[Available data start]

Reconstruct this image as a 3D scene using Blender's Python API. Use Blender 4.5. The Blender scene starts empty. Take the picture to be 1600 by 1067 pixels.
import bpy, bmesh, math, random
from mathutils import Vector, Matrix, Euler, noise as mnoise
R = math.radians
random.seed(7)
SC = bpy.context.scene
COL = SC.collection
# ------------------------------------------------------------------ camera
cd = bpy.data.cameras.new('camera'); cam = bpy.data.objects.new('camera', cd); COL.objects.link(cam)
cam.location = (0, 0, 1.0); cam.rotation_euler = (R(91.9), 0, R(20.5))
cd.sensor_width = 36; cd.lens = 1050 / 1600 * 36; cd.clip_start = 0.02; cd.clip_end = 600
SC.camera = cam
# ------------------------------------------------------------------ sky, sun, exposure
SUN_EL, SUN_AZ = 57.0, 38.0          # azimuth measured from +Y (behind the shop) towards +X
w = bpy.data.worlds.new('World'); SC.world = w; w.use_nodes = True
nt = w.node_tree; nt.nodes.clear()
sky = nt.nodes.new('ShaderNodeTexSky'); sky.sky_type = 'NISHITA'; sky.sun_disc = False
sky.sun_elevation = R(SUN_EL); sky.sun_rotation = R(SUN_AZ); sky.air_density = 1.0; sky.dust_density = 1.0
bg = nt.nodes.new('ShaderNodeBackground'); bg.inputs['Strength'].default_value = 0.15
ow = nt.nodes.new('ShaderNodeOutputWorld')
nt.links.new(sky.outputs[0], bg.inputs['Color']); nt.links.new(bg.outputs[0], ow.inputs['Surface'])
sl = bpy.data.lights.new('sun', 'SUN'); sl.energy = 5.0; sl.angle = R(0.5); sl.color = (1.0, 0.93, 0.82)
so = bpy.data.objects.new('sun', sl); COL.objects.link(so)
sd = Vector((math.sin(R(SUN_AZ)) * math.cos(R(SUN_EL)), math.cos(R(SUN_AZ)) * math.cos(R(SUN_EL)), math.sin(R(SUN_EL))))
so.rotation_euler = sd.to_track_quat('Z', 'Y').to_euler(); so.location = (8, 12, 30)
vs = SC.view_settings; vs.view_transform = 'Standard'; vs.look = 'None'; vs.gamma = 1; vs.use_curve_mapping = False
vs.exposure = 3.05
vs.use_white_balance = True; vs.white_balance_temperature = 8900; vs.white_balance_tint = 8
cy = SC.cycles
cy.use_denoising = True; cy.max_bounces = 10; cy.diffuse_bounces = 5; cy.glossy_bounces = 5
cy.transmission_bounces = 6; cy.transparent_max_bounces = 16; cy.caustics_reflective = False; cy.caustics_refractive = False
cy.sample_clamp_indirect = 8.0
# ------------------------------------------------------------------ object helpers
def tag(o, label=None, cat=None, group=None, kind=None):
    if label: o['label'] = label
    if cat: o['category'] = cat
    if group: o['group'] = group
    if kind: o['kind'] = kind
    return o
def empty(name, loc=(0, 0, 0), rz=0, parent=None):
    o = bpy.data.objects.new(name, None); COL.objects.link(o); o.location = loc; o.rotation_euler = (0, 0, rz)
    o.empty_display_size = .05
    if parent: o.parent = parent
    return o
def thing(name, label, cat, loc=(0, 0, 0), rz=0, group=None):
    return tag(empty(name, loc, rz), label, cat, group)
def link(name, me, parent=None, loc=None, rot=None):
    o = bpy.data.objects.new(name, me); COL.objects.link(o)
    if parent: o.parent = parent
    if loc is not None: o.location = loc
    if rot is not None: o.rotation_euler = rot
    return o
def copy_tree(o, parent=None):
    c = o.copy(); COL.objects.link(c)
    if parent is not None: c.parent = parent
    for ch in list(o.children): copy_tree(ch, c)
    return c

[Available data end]

§ Given problem:
Return all the data above once more, precisely as given.

§ Answer to the exercise:
Reconstruct this image as a 3D scene using Blender's Python API. Use Blender 4.5. The Blender scene starts empty. Take the picture to be 1600 by 1067 pixels.
import bpy, bmesh, math, random
from mathutils import Vector, Matrix, Euler, noise as mnoise
R = math.radians
random.seed(7)
SC = bpy.context.scene
COL = SC.collection
# ------------------------------------------------------------------ camera
cd = bpy.data.cameras.new('camera'); cam = bpy.data.objects.new('camera', cd); COL.objects.link(cam)
cam.location = (0, 0, 1.0); cam.rotation_euler = (R(91.9), 0, R(20.5))
cd.sensor_width = 36; cd.lens = 1050 / 1600 * 36; cd.clip_start = 0.02; cd.clip_end = 600
SC.camera = cam
# ------------------------------------------------------------------ sky, sun, exposure
SUN_EL, SUN_AZ = 57.0, 38.0          # azimuth measured from +Y (behind the shop) towards +X
w = bpy.data.worlds.new('World'); SC.world = w; w.use_nodes = True
nt = w.node_tree; nt.nodes.clear()
sky = nt.nodes.new('ShaderNodeTexSky'); sky.sky_type = 'NISHITA'; sky.sun_disc = False
sky.sun_elevation = R(SUN_EL); sky.sun_rotation = R(SUN_AZ); sky.air_density = 1.0; sky.dust_density = 1.0
bg = nt.nodes.new('ShaderNodeBackground'); bg.inputs['Strength'].default_value = 0.15
ow = nt.nodes.new('ShaderNodeOutputWorld')
nt.links.new(sky.outputs[0], bg.inputs['Color']); nt.links.new(bg.outputs[0], ow.inputs['Surface'])
sl = bpy.data.lights.new('sun', 'SUN'); sl.energy = 5.0; sl.angle = R(0.5); sl.color = (1.0, 0.93, 0.82)
so = bpy.data.objects.new('sun', sl); COL.objects.link(so)
sd = Vector((math.sin(R(SUN_AZ)) * math.cos(R(SUN_EL)), math.cos(R(SUN_AZ)) * math.cos(R(SUN_EL)), math.sin(R(SUN_EL))))
so.rotation_euler = sd.to_track_quat('Z', 'Y').to_euler(); so.location = (8, 12, 30)
vs = SC.view_settings; vs.view_transform = 'Standard'; vs.look = 'None'; vs.gamma = 1; vs.use_curve_mapping = False
vs.exposure = 3.05
vs.use_white_balance = True; vs.white_balance_temperature = 8900; vs.white_balance_tint = 8
cy = SC.cycles
cy.use_denoising = True; cy.max_bounces = 10; cy.diffuse_bounces = 5; cy.glossy_bounces = 5
cy.transmission_bounces = 6; cy.transparent_max_bounces = 16; cy.caustics_reflective = False; cy.caustics_refractive = False
cy.sample_clamp_indirect = 8.0
# ------------------------------------------------------------------ object helpers
def tag(o, label=None, cat=None, group=None, kind=None):
    if label: o['label'] = label
    if cat: o['category'] = cat
    if group: o['group'] = group
    if kind: o['kind'] = kind
    return o
def empty(name, loc=(0, 0, 0), rz=0, parent=None):
    o = bpy.data.objects.new(name, None); COL.objects.link(o); o.location = loc; o.rotation_euler = (0, 0, rz)
    o.empty_display_size = .05
    if parent: o.parent = parent
    return o
def thing(name, label, cat, loc=(0, 0, 0), rz=0, group=None):
    return tag(empty(name, loc, rz), label, cat, group)
def link(name, me, parent=None, loc=None, rot=None):
    o = bpy.data.objects.new(name, me); COL.objects.link(o)
    if parent: o.parent = parent
    if loc is not None: o.location = loc
    if rot is not None: o.rotation_euler = rot
    return o
def copy_tree(o, parent=None):
    c = o.copy(); COL.objects.link(c)
    if parent is not None: c.parent = parent
    for ch in list(o.children): copy_tree(ch, c)
    return c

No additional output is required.